◆ Exercise instructions
From the first line of the data below, repeat each line exactly until you reach the line with "make_junk()"; include that line too.

** Start Collected data **

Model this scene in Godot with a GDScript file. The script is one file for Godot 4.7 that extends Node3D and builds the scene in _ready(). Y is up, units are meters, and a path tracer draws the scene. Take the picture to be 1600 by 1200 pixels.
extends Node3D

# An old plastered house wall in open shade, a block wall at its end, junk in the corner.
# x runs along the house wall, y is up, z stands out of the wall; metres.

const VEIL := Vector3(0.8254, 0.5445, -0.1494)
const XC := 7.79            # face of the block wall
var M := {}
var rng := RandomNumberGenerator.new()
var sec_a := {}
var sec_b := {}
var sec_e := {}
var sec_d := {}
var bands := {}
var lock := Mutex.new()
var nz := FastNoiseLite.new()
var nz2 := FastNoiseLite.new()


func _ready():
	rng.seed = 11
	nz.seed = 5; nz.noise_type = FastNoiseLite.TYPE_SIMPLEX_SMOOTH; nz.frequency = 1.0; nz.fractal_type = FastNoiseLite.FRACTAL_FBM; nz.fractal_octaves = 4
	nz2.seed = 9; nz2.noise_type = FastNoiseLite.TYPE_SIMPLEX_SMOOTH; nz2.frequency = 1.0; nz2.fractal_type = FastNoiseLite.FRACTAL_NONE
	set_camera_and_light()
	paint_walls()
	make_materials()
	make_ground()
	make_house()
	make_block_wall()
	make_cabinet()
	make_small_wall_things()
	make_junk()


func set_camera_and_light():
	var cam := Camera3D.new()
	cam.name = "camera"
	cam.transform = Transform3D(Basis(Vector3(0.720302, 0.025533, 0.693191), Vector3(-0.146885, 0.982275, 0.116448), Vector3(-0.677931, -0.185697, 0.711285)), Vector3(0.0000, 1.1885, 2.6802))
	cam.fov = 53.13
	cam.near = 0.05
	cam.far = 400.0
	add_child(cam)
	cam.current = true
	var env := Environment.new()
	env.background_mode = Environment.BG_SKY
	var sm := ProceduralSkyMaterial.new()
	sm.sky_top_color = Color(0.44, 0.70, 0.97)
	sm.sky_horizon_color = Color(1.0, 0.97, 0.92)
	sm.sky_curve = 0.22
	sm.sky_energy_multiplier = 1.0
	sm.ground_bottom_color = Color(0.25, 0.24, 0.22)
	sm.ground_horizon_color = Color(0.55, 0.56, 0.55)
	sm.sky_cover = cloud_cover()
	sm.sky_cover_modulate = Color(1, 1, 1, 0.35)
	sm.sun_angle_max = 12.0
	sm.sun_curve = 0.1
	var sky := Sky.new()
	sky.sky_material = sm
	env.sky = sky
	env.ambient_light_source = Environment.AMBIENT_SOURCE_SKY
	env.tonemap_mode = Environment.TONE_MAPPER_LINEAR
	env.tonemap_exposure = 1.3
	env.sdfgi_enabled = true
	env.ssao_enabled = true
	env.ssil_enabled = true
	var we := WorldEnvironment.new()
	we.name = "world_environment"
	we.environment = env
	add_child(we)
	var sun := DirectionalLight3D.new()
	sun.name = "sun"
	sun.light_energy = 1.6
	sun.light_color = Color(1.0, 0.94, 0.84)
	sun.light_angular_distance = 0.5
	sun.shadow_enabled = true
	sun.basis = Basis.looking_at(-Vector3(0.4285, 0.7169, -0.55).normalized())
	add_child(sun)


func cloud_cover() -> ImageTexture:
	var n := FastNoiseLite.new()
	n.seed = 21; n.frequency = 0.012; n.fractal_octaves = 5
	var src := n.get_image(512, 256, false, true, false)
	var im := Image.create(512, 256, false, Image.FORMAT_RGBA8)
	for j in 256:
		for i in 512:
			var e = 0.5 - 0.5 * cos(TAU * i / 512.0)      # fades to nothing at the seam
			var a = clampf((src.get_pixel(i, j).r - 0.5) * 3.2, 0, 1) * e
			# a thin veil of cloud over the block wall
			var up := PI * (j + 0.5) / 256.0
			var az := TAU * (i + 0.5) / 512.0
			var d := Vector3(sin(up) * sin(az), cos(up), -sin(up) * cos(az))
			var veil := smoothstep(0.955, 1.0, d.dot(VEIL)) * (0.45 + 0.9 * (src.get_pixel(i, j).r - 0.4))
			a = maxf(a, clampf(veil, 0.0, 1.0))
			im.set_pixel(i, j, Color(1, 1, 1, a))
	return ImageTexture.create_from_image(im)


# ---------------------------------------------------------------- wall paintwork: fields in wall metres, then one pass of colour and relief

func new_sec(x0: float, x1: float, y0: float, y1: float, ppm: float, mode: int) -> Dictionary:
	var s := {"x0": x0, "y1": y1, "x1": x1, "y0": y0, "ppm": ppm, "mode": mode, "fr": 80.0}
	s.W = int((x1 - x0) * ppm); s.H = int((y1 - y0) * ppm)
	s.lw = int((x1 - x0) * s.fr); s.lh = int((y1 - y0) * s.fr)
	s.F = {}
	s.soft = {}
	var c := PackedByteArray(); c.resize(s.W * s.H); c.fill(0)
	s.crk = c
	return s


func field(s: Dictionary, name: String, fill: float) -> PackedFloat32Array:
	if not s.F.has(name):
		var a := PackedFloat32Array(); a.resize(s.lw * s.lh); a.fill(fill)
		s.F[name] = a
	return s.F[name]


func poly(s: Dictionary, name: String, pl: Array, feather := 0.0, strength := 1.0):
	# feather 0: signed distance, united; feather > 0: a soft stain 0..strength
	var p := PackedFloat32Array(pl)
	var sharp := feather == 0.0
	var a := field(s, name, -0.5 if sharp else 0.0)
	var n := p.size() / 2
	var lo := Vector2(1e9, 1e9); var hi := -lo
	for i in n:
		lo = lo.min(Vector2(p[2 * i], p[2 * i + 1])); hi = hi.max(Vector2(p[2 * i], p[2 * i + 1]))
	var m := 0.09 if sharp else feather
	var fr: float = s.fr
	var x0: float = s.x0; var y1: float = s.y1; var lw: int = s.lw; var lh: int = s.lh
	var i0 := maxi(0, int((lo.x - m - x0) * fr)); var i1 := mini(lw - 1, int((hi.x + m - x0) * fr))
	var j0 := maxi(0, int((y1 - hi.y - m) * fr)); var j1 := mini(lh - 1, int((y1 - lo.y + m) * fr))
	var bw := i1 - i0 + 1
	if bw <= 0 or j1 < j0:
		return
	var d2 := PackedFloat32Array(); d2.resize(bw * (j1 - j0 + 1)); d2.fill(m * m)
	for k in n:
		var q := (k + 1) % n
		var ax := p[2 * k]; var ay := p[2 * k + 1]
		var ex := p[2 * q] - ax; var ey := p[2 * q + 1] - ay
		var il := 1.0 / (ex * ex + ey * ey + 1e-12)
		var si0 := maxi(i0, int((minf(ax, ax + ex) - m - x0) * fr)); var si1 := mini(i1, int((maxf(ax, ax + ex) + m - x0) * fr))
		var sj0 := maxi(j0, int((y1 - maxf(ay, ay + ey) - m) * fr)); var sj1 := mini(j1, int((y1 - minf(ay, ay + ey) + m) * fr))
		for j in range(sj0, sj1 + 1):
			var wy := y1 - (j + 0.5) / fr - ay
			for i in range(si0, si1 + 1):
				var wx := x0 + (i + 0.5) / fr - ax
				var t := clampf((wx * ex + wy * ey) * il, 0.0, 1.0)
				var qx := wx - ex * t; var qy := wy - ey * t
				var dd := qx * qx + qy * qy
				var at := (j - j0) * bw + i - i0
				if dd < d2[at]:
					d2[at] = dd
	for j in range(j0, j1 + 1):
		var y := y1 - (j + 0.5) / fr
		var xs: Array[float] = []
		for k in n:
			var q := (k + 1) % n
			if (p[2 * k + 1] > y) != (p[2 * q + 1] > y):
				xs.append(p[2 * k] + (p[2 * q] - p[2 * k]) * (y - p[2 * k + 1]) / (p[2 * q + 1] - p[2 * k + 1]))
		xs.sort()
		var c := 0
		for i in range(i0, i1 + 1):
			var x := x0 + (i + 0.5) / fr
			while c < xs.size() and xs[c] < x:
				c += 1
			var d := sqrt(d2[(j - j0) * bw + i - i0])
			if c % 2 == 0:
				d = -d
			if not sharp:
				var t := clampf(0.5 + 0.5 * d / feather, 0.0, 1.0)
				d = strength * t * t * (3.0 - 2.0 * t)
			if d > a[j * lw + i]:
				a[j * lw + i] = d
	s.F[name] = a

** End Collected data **

◆ Full response
Model this scene in Godot with a GDScript file. The script is one file for Godot 4.7 that extends Node3D and builds the scene in _ready(). Y is up, units are meters, and a path tracer draws the scene. Take the picture to be 1600 by 1200 pixels.
extends Node3D

# An old plastered house wall in open shade, a block wall at its end, junk in the corner.
# x runs along the house wall, y is up, z stands out of the wall; metres.

const VEIL := Vector3(0.8254, 0.5445, -0.1494)
const XC := 7.79            # face of the block wall
var M := {}
var rng := RandomNumberGenerator.new()
var sec_a := {}
var sec_b := {}
var sec_e := {}
var sec_d := {}
var bands := {}
var lock := Mutex.new()
var nz := FastNoiseLite.new()
var nz2 := FastNoiseLite.new()


func _ready():
	rng.seed = 11
	nz.seed = 5; nz.noise_type = FastNoiseLite.TYPE_SIMPLEX_SMOOTH; nz.frequency = 1.0; nz.fractal_type = FastNoiseLite.FRACTAL_FBM; nz.fractal_octaves = 4
	nz2.seed = 9; nz2.noise_type = FastNoiseLite.TYPE_SIMPLEX_SMOOTH; nz2.frequency = 1.0; nz2.fractal_type = FastNoiseLite.FRACTAL_NONE
	set_camera_and_light()
	paint_walls()
	make_materials()
	make_ground()
	make_house()
	make_block_wall()
	make_cabinet()
	make_small_wall_things()
	make_junk()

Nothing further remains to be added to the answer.